Um programa que proponha o estudo do Velho Testamento ou do Apocalipse, por exemplo, para confrades que não estudaram o OLE e OLM com profundidade, não parece ser a melhor tática educativa, pelo menos para a grande maioria das pessoas, se nosso compromisso é com o aprendizado doutrinário. A famosa estratégia conhecida como “Comece pelo começo” ainda parece bastante razoável.

Mesmo que o caminho percorrido não tenha seguido essa orientação (“Comece pelo começo”), não se deve perder de vista a noção do todo e dos objetivos a serem atingidos em termos de formação doutrinária, o que muitas vezes não parece ser considerado, levando-se em conta, inclusive, os temas de eventos espíritas, palestras e seminários de vários setores de nosso movimento.
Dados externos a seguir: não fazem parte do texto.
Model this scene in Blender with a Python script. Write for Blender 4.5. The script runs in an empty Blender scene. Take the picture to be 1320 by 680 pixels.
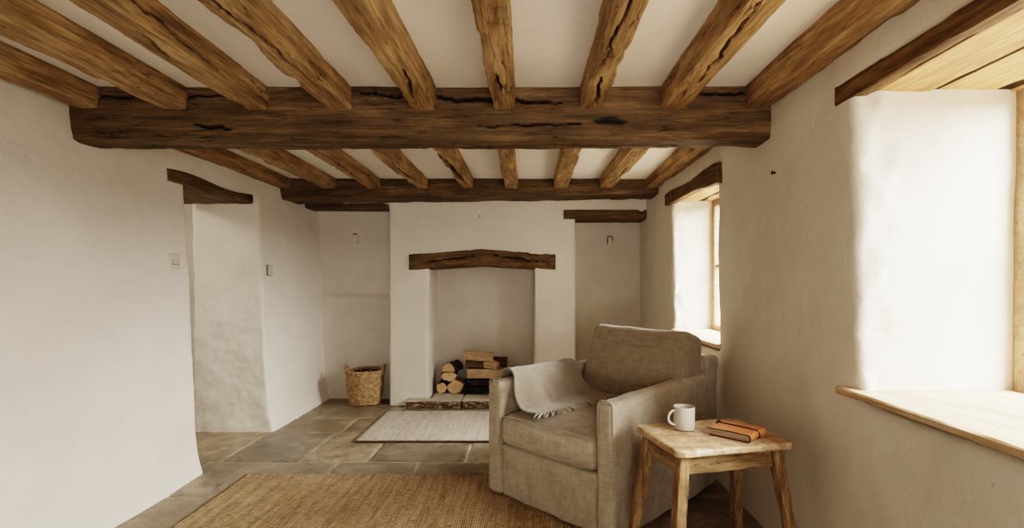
import bpy, bmesh, math, random
import numpy as np
from mathutils import Vector, Matrix, Euler

random.seed(7)
C = bpy.context.scene.collection
PI = math.pi

# ------------------------------------------------------------------ noise
def _hash(ix, iy, iz, seed):
    h = (ix.astype(np.int64) * 374761393 + iy.astype(np.int64) * 668265263 + iz.astype(np.int64) * 2147483647 + seed * 974711) & 0x7fffffff
    h = ((h ^ (h >> 13)) * 1274126177) & 0x7fffffff
    h = (h ^ (h >> 16)) & 0xffff
    return h / 32767.5 - 1.0

def vn(P, seed=0):
    """value noise in -1..1, P is (n,3)"""
    P = np.asarray(P, float)
    i = np.floor(P).astype(np.int64)
    f = P - i
    f = f * f * f * (f * (f * 6 - 15) + 10)
    r = 0
    for dx in (0, 1):
        wx = f[:, 0] if dx else 1 - f[:, 0]
        for dy in (0, 1):
            wy = f[:, 1] if dy else 1 - f[:, 1]
            for dz in (0, 1):
                wz = f[:, 2] if dz else 1 - f[:, 2]
                r = r + wx * wy * wz * _hash(i[:, 0] + dx, i[:, 1] + dy, i[:, 2] + dz, seed)
    return r

def fbm(P, seed=0, octs=3):
    P = np.asarray(P, float)
    r, a = 0, 1.0
    for k in range(octs):
        r = r + a * vn(P * (2 ** k) + 17.3 * k, seed + k)
        a *= .5
    return r

# ------------------------------------------------------------------ mesh helpers
def mesh_np(name, V, F, mats, smooth=True, midx=None):
    me = bpy.data.meshes.new(name)
    me.from_pydata([tuple(v) for v in np.asarray(V).tolist()], [], [tuple(f) for f in F])
    for m in (mats if isinstance(mats, (list, tuple)) else [mats]):
        me.materials.append(m)
    if midx is not None:
        me.polygons.foreach_set('material_index', np.asarray(midx, dtype=np.int32))
    me.polygons.foreach_set('use_smooth', np.full(len(me.polygons), bool(smooth)))
    me.update()
    return me

def link(name, me, parent=None, loc=(0, 0, 0), rot=(0, 0, 0)):
    o = bpy.data.objects.new(name, me)
    C.objects.link(o)
    o.location = loc
    o.rotation_euler = rot
    if parent:
        o.parent = parent
    return o

def tag(o, label, cat, group=None):
    o['label'] = label
    o['category'] = cat
    if group:
        o['group'] = group
    return o

def thing(name, label, cat, loc=(0, 0, 0), rotz=0, group=None):
    o = bpy.data.objects.new(name, None)
    C.objects.link(o)
    o.empty_display_size = .1
    o.location = loc
    o.rotation_euler = (0, 0, rotz)
    return tag(o, label, cat, group)

def struct(o):
    o['kind'] = 'structure'
    return o

def bm_box(bm, x0, x1, y0, y1, z0, z1):
    vs = [bm.verts.new(p) for p in ((x0, y0, z0), (x1, y0, z0), (x1, y1, z0), (x0, y1, z0), (x0, y0, z1), (x1, y0, z1), (x1, y1, z1), (x0, y1, z1))]
    for f in ((0, 3, 2, 1), (4, 5, 6, 7), (0, 1, 5, 4), (1, 2, 6, 5), (2, 3, 7, 6), (3, 0, 4, 7)):
        bm.faces.new([vs[i] for i in f])
    return vs

def box_mesh(name, boxes, mat, bevel=0.0, seg=2):
    bm = bmesh.new()
    for b in boxes:
        bm_box(bm, *b)
    if bevel:
        bmesh.ops.bevel(bm, geom=bm.edges[:], offset=bevel, segments=seg, affect='EDGES', profile=.5)
    bmesh.ops.recalc_face_normals(bm, faces=bm.faces[:])
    me = bpy.data.meshes.new(name)
    bm.to_mesh(me)
    bm.free()
    me.materials.append(mat)
    if bevel:
        me.polygons.foreach_set('use_smooth', np.full(len(me.polygons), True))
    return me

def rings(R, close_u=True, caps=True):
    """R: (m,n,3) rings -> V,F"""
    m, n = R.shape[:2]
    V = R.reshape(-1, 3)
    F = []
    nn = n if close_u else n - 1
    for i in range(m - 1):
        a, b = i * n, (i + 1) * n
        for j in range(nn):
            k = (j + 1) % n
            F.append((a + j, a + k, b + k, b + j))
    if caps and close_u:
        F.append(tuple(range(n - 1, -1, -1)))
        F.append(tuple(range((m - 1) * n, m * n)))
    return V, F

def tube_rings(path, rad, n=8):
    P = np.asarray(path, float)
    m = len(P)
    rad = np.full(m, rad) if np.isscalar(rad) else np.asarray(rad)
    T = np.gradient(P, axis=0)
    T /= np.linalg.norm(T, axis=1)[:, None] + 1e-12
    up = np.array((0, 0, 1.0)) if abs(T[0, 2]) < .9 else np.array((1.0, 0, 0))
    N = np.cross(T[0], up)
    N /= np.linalg.norm(N)
    R = np.zeros((m, n, 3))
    a = np.arange(n) * 2 * PI / n
    for i in range(m):
        N = N - T[i] * N.dot(T[i])
        N /= np.linalg.norm(N) + 1e-12
        B = np.cross(T[i], N)
        R[i] = P[i] + rad[i] * (np.cos(a)[:, None] * N + np.sin(a)[:, None] * B)
    return R

class MB:
    def __init__(s):
        s.V, s.F, s.M, s.n = [], [], [], 0
    def add(s, V, F, mi=0):
        V = np.asarray(V)
        s.V.append(V)
        s.F += [tuple(i + s.n for i in f) for f in F]
        s.M += [mi] * len(F)
        s.n += len(V)
    def tube(s, path, rad, n=8, mi=0):
        s.add(*rings(tube_rings(path, rad, n)), mi)
    def build(s, name, mats, parent=None, loc=(0, 0, 0), rot=(0, 0, 0), smooth=True):
        return link(name, mesh_np(name, np.concatenate(s.V), s.F, mats, smooth, s.M), parent, loc, rot)

def rbox(dims, r, n=24, crown=(0, 0, 0), nz=0.0, nscale=4.0, seed=0):
    """rounded, crowned box: V,F centred on 0. dims are full sizes"""
    a = np.array(dims) / 2
    bm = bmesh.new()
    bmesh.ops.create_cube(bm, size=2)
    bmesh.ops.subdivide_edges(bm, edges=bm.edges[:], cuts=n - 1, use_grid_fill=True)
    P = np.array([v.co[:] for v in bm.verts])
    bm.verts.index_update()
    F = [tuple(v.index for v in f.verts) for f in bm.faces]
    bm.free()
    # denser near the edges
    P = np.sign(P) * np.abs(P) ** .75
    Q = P * a
    inner = np.clip(Q, -(a - r), a - r)
    D = Q - inner
    L = np.linalg.norm(D, axis=1)[:, None]
    S = inner + np.where(L > 1e-9, D / np.maximum(L, 1e-9) * np.minimum(L, r), 0)
    q = S / a
    for ax in range(3):
        o = [i for i in range(3) if i != ax]
        S[:, ax] += np.sign(P[:, ax]) * np.abs(q[:, ax]) ** 1 * crown[ax] * (1 - q[:, o[0]] ** 2) * (1 - q[:, o[1]] ** 2)
    if nz:
        S += np.stack([fbm(S * nscale + 9.1 * k, seed + 31 * k) for k in range(3)], 1) * nz
    return S, F

# ------------------------------------------------------------------ node helpers
class NT:
    def __init__(s, name):
        s.m = bpy.data.materials.new(name)
        s.m.use_nodes = True
        s.t = s.m.node_tree
        s.t.nodes.clear()
        s.out = s.t.nodes.new('ShaderNodeOutputMaterial')
        s.b = s.t.nodes.new('ShaderNodeBsdfPrincipled')
        s.t.links.new(s.b.outputs[0], s.out.inputs[0])
    def n(s, typ, **kw):
        nd = s.t.nodes.new('ShaderNode' + typ)
        for k, v in kw.items():
            if hasattr(nd, k) and k not in ('Scale',):
                setattr(nd, k, v)
            else:
                s.set(nd.inputs[k], v)
        return nd
    def set(s, inp, v):
        if isinstance(v, bpy.types.NodeSocket):
            s.t.links.new(v, inp)
        else:
            if inp.type == 'RGBA' and len(v) == 3:
                v = (*v, 1)
            inp.default_value = v
    def coord(s, scale=(1, 1, 1), kind='Object', rand=False):
        tc = s.n('TexCoord')
        v = tc.outputs[kind]
        if rand:
            oi = s.n('ObjectInfo')
            mm = s.n('Math', operation='MULTIPLY')
            s.set(mm.inputs[0], oi.outputs['Random']); mm.inputs[1].default_value = 37.0
            ad = s.n('VectorMath', operation='ADD')
            s.set(ad.inputs[0], v); s.set(ad.inputs[1], mm.outputs[0])
            v = ad.outputs[0]
        mp = s.n('Mapping')
        mp.inputs['Scale'].default_value = scale
        s.set(mp.inputs['Vector'], v)
        return mp.outputs[0]
    def noise(s, vec, scale=5, detail=4, rough=.55, dist=0.0):
        nd = s.n('TexNoise')
        s.set(nd.inputs['Vector'], vec)
        nd.inputs['Scale'].default_value = scale
        nd.inputs['Detail'].default_value = detail
        nd.inputs['Roughness'].default_value = rough
        nd.inputs['Distortion'].default_value = dist
        return nd.outputs['Fac']
    def ramp(s, fac, stops, interp='LINEAR'):
        nd = s.n('ValToRGB')
        cr = nd.color_ramp
        cr.interpolation = interp
        while len(cr.elements) < len(stops):
            cr.elements.new(.5)
        for e, (p, c) in zip(cr.elements, stops):
            e.position = p
            e.color = (c, c, c, 1) if isinstance(c, (int, float)) else (*c, 1)
        s.set(nd.inputs[0], fac)
        return nd.outputs[0]
    def mix(s, fac, a, b, mode='MIX'):
        nd = s.n('Mix', data_type='RGBA', blend_type=mode)
        s.set(nd.inputs[0], fac)
        s.set(nd.inputs[6], a)
        s.set(nd.inputs[7], b)
        return nd.outputs[2]
    def math(s, op, a, b=0.0, c=None):
        nd = s.n('Math', operation=op)
        s.set(nd.inputs[0], a); s.set(nd.inputs[1], b)
        if c is not None:
            s.set(nd.inputs[2], c)
        return nd.outputs[0]
    def bump(s, h, strength=.3, dist=.01, prev=None):
        nd = s.n('Bump')
        nd.inputs['Strength'].default_value = strength
        nd.inputs['Distance'].default_value = dist
        s.set(nd.inputs['Height'], h)
        if prev is not None:
            s.set(nd.inputs['Normal'], prev)
        return nd.outputs[0]
    def fin(s, color=None, rough=.7, normal=None, spec=.3, **kw):
        if color is not None: s.set(s.b.inputs['Base Color'], color)
        s.set(s.b.inputs['Roughness'], rough)
        s.b.inputs['Specular IOR Level'].default_value = spec
        if normal is not None: s.set(s.b.inputs['Normal'], normal)
        for k, v in kw.items():
            s.set(s.b.inputs[k], v)
        return s.m

def plaster(name, base, blot, bumpk=1.0):
    t = NT(name)
    v = t.coord()
    big = t.noise(v, 1.3, 5, .6)
    mid = t.noise(v, 5, 6, .62, .4)
    fine = t.noise(v, 55, 3, .6)
    c = t.mix(t.ramp(big, [(.35, 0), (.68, 1)]), base, blot)
    c = t.mix(t.math('MULTIPLY', t.ramp(mid, [(.5, 0), (.75, 1)]), .22), c, tuple(x * .80 for x in base))
    # sparse dark specks and scuffs
    sp = t.noise(v, 34, 2, .5)
    c = t.mix(t.math('MULTIPLY', t.ramp(sp, [(.74, 0), (.80, 1)]), .35), c, (.30, .25, .19))
    # trowelled ridges
    rid = t.noise(v, 3.2, 4, .5, 1.2)
    rid = t.ramp(t.math('ABSOLUTE', t.math('SUBTRACT', rid, .5)), [(0, 0), (.035, 1)])
    b = t.bump(mid, .15 * bumpk, .05)
    b = t.bump(rid, .05 * bumpk, .012, b)
    b = t.bump(fine, .10 * bumpk, .005, b)
    return t.fin(c, .92, b, .15)

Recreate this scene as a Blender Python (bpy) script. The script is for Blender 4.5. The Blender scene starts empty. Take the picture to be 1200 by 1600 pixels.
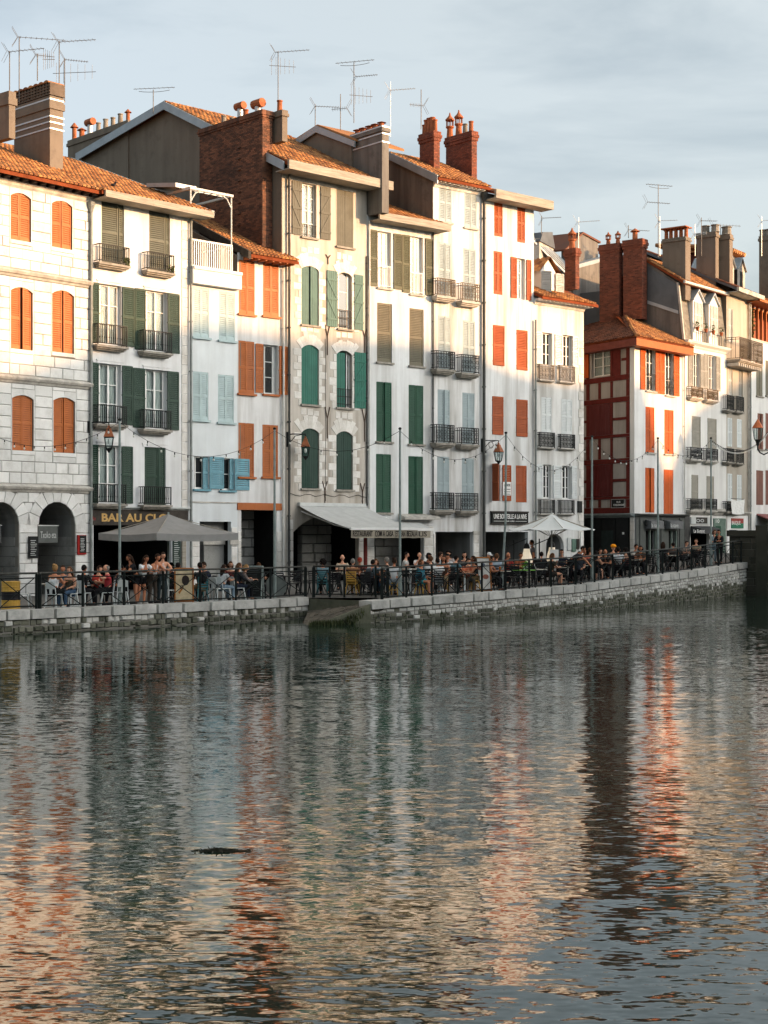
import bpy, math, random
from mathutils import Vector, Matrix
random.seed(7)
SC = bpy.context.scene
COL = SC.collection
R = math.radians

# ------------------------------------------------------------------ camera
F, CX, YH, HC = 2400.0, 600.0, 835.0, 3.08      # focal length in px of a 1200 px wide frame, horizon row, eye height over the water
cam_d = bpy.data.cameras.new('camera')
cam = bpy.data.objects.new('camera', cam_d)
COL.objects.link(cam)
cam.location = (0, 0, HC)
cam.rotation_euler = (R(90), 0, 0)
cam_d.sensor_fit = 'HORIZONTAL'
cam_d.sensor_width = 36
cam_d.lens = 36 * F / 1200
cam_d.shift_y = (YH - 800) / 1200
cam_d.clip_start = 0.1
cam_d.clip_end = 5000
SC.camera = cam

# ------------------------------------------------------------------ world, sun, exposure
SUN_AZ = -14.0          # degrees from +X, counter-clockwise
SUN_EL = 9.5
SUN_H = Vector((math.cos(R(SUN_AZ)), math.sin(R(SUN_AZ)), 0))
SUN_V = Vector((SUN_H.x * math.cos(R(SUN_EL)), SUN_H.y * math.cos(R(SUN_EL)), math.sin(R(SUN_EL))))
world = bpy.data.worlds.new('World')
SC.world = world
world.use_nodes = True
wn, wl = world.node_tree.nodes, world.node_tree.links
wn.clear()
w_out = wn.new('ShaderNodeOutputWorld')
w_bg = wn.new('ShaderNodeBackground')
w_bg.inputs['Strength'].default_value = 0.15
sky = wn.new('ShaderNodeTexSky')
sky.sky_type = 'NISHITA'
sky.sun_disc = False
sky.sun_elevation = R(SUN_EL)
sky.sun_rotation = R(90 - SUN_AZ)
sky.altitude = 0
sky.air_density = 0.5
sky.dust_density = 7.0
sky.ozone_density = 2.0
w_tc = wn.new('ShaderNodeTexCoord')
w_map = wn.new('ShaderNodeMapping')
w_map.inputs['Scale'].default_value = (1.0, 1.0, 4.2)
w_map.inputs['Location'].default_value = (0.36, 0.0, 0.52)
w_no = wn.new('ShaderNodeTexNoise')
w_no.inputs['Scale'].default_value = 3.0
w_no.inputs['Detail'].default_value = 6
w_no.inputs['Roughness'].default_value = 0.55
w_no.inputs['Distortion'].default_value = 0.35
w_rp = wn.new('ShaderNodeValToRGB')
w_rp.color_ramp.elements[0].position = 0.45
w_rp.color_ramp.elements[0].color = (0, 0, 0, 1)
w_rp.color_ramp.elements[1].position = 0.66
w_rp.color_ramp.elements[1].color = (1, 1, 1, 1)
w_mix = wn.new('ShaderNodeMix')
w_mix.data_type = 'RGBA'
w_mix.blend_type = 'MULTIPLY'
w_mix.inputs[7].default_value = (0.70, 0.745, 0.785, 1)
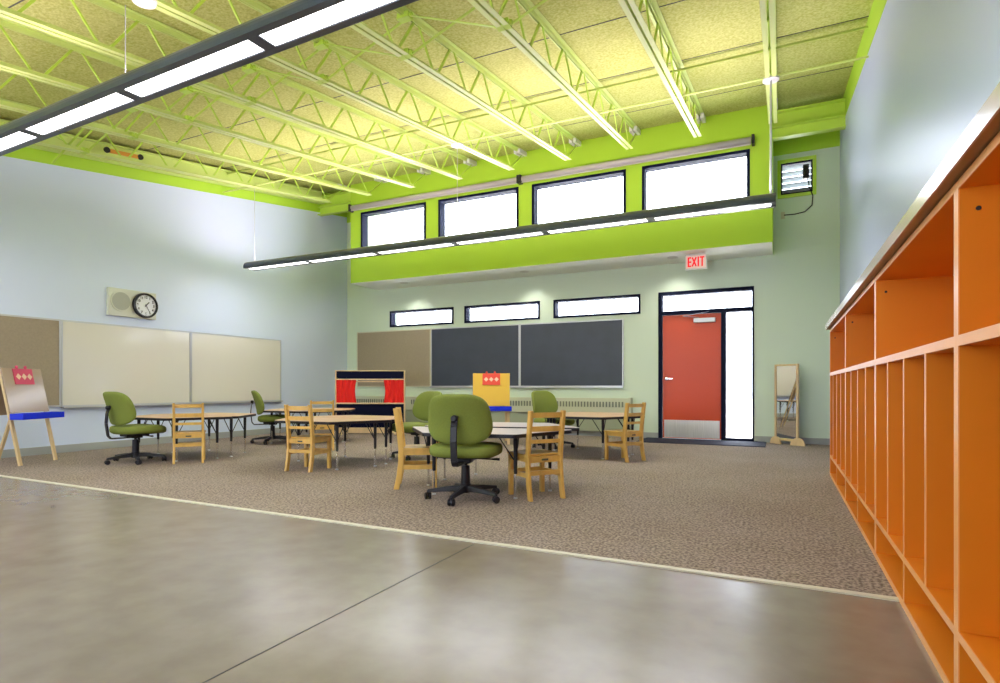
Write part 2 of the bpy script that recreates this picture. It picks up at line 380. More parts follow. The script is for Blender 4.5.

A renovação nas práticas religiosas proposta pelo Espiritismo não consiste em simplesmente eliminar as imagens, rituais e práticas típicas de ambientes religiosos, mas também envolve os temas a serem estudados e a maneira pela qual eles devem ser estudados, para que a cultura e a mentalidade espíritas avancem substancialmente. Analisemos, por conseguinte, nossas vivências em nossa casa espírita e nossas atividades no movimento espírita de uma forma geral.